-- DATA SHOWN --
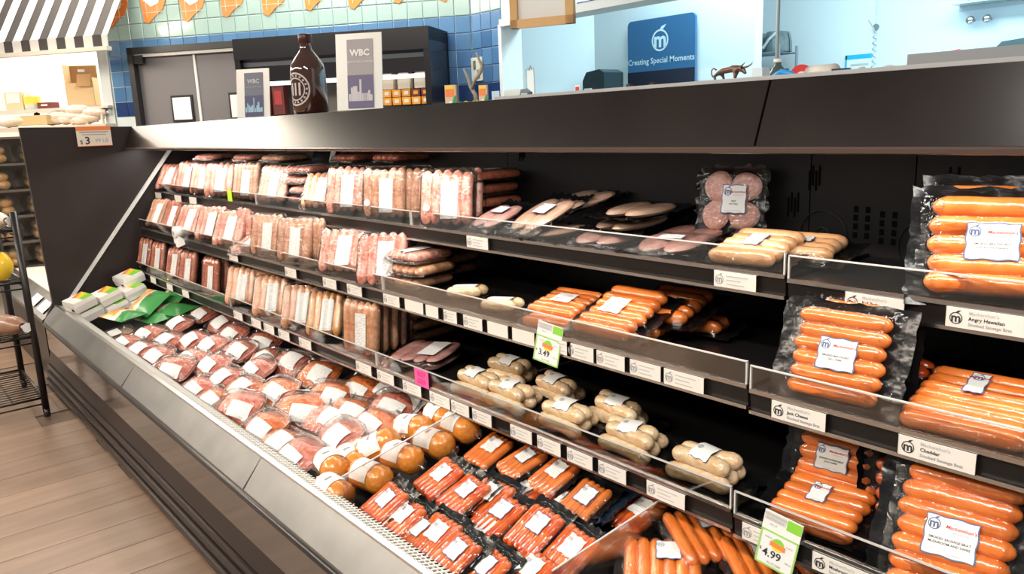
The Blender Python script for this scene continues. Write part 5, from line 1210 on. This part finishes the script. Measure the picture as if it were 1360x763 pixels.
Ed = [(0, 1), (1, 2), (2, 3), (3, 4), (0, 5), (5, 6), (2, 7), (7, 8), (8, 9), (2, 10), (10, 11), (11, 12), (6, 13), (13, 14), (14, 15), (6, 16), (16, 17), (17, 18), (4, 19), (19, 20)]
skin('bull_body', V, Ed, [.011, .013, .014, .012, .009, .011, .011, .006, .004, .004, .006, .004, .004, .007, .004, .004, .007, .004, .004, .006, .004], BR_, t)
MB().tube([(.056, -.006, .036), (.060, -.014, .038), (.070, -.016, .044), (.076, -.015, .050)], [.003, .0028, .002, .0008], 8).obj('horn', BR_, t, True); MB().tube([(.056, .006, .036), (.062, .014, .038), (.072, .016, .044), (.078, .015, .050)], [.003, .0028, .002, .0008], 8).obj('horn', BR_, t, True)
MB().tube([(-.044, 0, .036), (-.054, 0, .042), (-.062, 0, .036), (-.062, 0, .022), (-.056, 0, .014), (-.050, 0, .010)], [.003, .0024, .002, .002, .003, .001], 8).obj('tail', BR_, t, True)
for px, dx in ((836, 0), (867, 0)):
    t = top('ledge_clip', 'tiny dark clip on the canopy ledge, %s of two below the blue sign' % ('left' if px == 836 else 'right'), 'clip', px, 1.275, z=1.358); MB().prism([(-.006, 0), (.008, 0), (.004, .006), (-.004, .005)], -.005, .005, 'y').obj('clip', RUBBER, t)
# back counter clutter on the right
ZC = 1.362
wk = thing('work_counter', 'pale work counter behind the meat case below the ledge', 'counter'); MB().box((-.9, 2.03, ZC - .02), (4.2, .50, .04)).obj('counter_top', WPLAS, wk); MB().box((-.9, 2.03, .63), (4.1, .44, 1.23)).obj('counter_body', mat('counter_grey', (.4, .42, .44), .5), wk)
CLT = {'white_box': (90, .0825), 'tape_dispenser': (91, .054), 'red_tape_roll': (86, .095), 'squeeze_bottle': (78, .13), 'paper_roll': (86, .084), 'scale_display': (91, .052), 'brown_paper': (89, .045), 'tape_rolls': (86, .058)}
def cl(name, label, cat, px, y, build, rz=0):
    y += .30; tp, hn = CLT[name]; s_ = (ony(px, tp, y).z - ZC) / hn
    t = top(name, label, cat, px, y, ZC, rz); t.scale = (min(s_, 1.15),) * 2 + (s_,); build(t); return t
PALEB = mat('pale_box', (.62, .72, .76), .4)
cl('white_box', 'plain pale box on the counter just right of the bull figurine', 'box', 1010, 1.62, lambda t: MB().box((0, 0, .035), (.05, .06, .095)).obj('box_body', PALEB, t))
BLU = mat('blue_plastic', (.02, .30, .70), .3); RED = mat('red_tape', (.72, .05, .05), .35)
cl('tape_dispenser', 'bright blue plastic tape dispenser on the counter', 'dispenser', 1040, 1.58, lambda t: (MB().tube([(-.05, 0, .0), (-.035, 0, .03), (-.01, 0, .045), (.03, 0, .035), (.05, 0, .01)], .009, 8).obj('handle', BLU, t, True), MB().box((.0, 0, .006), (.10, .04, .018)).obj('dispenser_base', BLU, t)))
cl('red_tape_roll', 'red roll of tape standing behind the blue dispenser', 'tape', 1063, 1.64, lambda t: (MB().lathe([(.022, -.022), (.055, -.022), (.055, .022), (.022, .022)], 26, (0, 0, .040), 'y').obj('tape', RED, t, False), MB().lathe([(.018, -.023), (.023, -.0235), (.023, .0235), (.018, .023)], 20, (0, 0, .040), 'y').obj('core', WHITE, t)), 35)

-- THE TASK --
Copy each line above precisely, dropping the pictures.

-- TASK RESPONSE --
The Blender Python script for this scene continues. Write part 5, from line 1210 on. This part finishes the script. Measure the picture as if it were 1360x763 pixels.
Ed = [(0, 1), (1, 2), (2, 3), (3, 4), (0, 5), (5, 6), (2, 7), (7, 8), (8, 9), (2, 10), (10, 11), (11, 12), (6, 13), (13, 14), (14, 15), (6, 16), (16, 17), (17, 18), (4, 19), (19, 20)]
skin('bull_body', V, Ed, [.011, .013, .014, .012, .009, .011, .011, .006, .004, .004, .006, .004, .004, .007, .004, .004, .007, .004, .004, .006, .004], BR_, t)
MB().tube([(.056, -.006, .036), (.060, -.014, .038), (.070, -.016, .044), (.076, -.015, .050)], [.003, .0028, .002, .0008], 8).obj('horn', BR_, t, True); MB().tube([(.056, .006, .036), (.062, .014, .038), (.072, .016, .044), (.078, .015, .050)], [.003, .0028, .002, .0008], 8).obj('horn', BR_, t, True)
MB().tube([(-.044, 0, .036), (-.054, 0, .042), (-.062, 0, .036), (-.062, 0, .022), (-.056, 0, .014), (-.050, 0, .010)], [.003, .0024, .002, .002, .003, .001], 8).obj('tail', BR_, t, True)
for px, dx in ((836, 0), (867, 0)):
    t = top('ledge_clip', 'tiny dark clip on the canopy ledge, %s of two below the blue sign' % ('left' if px == 836 else 'right'), 'clip', px, 1.275, z=1.358); MB().prism([(-.006, 0), (.008, 0), (.004, .006), (-.004, .005)], -.005, .005, 'y').obj('clip', RUBBER, t)
# back counter clutter on the right
ZC = 1.362
wk = thing('work_counter', 'pale work counter behind the meat case below the ledge', 'counter'); MB().box((-.9, 2.03, ZC - .02), (4.2, .50, .04)).obj('counter_top', WPLAS, wk); MB().box((-.9, 2.03, .63), (4.1, .44, 1.23)).obj('counter_body', mat('counter_grey', (.4, .42, .44), .5), wk)
CLT = {'white_box': (90, .0825), 'tape_dispenser': (91, .054), 'red_tape_roll': (86, .095), 'squeeze_bottle': (78, .13), 'paper_roll': (86, .084), 'scale_display': (91, .052), 'brown_paper': (89, .045), 'tape_rolls': (86, .058)}
def cl(name, label, cat, px, y, build, rz=0):
    y += .30; tp, hn = CLT[name]; s_ = (ony(px, tp, y).z - ZC) / hn
    t = top(name, label, cat, px, y, ZC, rz); t.scale = (min(s_, 1.15),) * 2 + (s_,); build(t); return t
PALEB = mat('pale_box', (.62, .72, .76), .4)
cl('white_box', 'plain pale box on the counter just right of the bull figurine', 'box', 1010, 1.62, lambda t: MB().box((0, 0, .035), (.05, .06, .095)).obj('box_body', PALEB, t))
BLU = mat('blue_plastic', (.02, .30, .70), .3); RED = mat('red_tape', (.72, .05, .05), .35)
cl('tape_dispenser', 'bright blue plastic tape dispenser on the counter', 'dispenser', 1040, 1.58, lambda t: (MB().tube([(-.05, 0, .0), (-.035, 0, .03), (-.01, 0, .045), (.03, 0, .035), (.05, 0, .01)], .009, 8).obj('handle', BLU, t, True), MB().box((.0, 0, .006), (.10, .04, .018)).obj('dispenser_base', BLU, t)))
cl('red_tape_roll', 'red roll of tape standing behind the blue dispenser', 'tape', 1063, 1.64, lambda t: (MB().lathe([(.022, -.022), (.055, -.022), (.055, .022), (.022, .022)], 26, (0, 0, .040), 'y').obj('tape', RED, t, False), MB().lathe([(.018, -.023), (.023, -.0235), (.023, .0235), (.018, .023)], 20, (0, 0, .040), 'y').obj('core', WHITE, t)), 35)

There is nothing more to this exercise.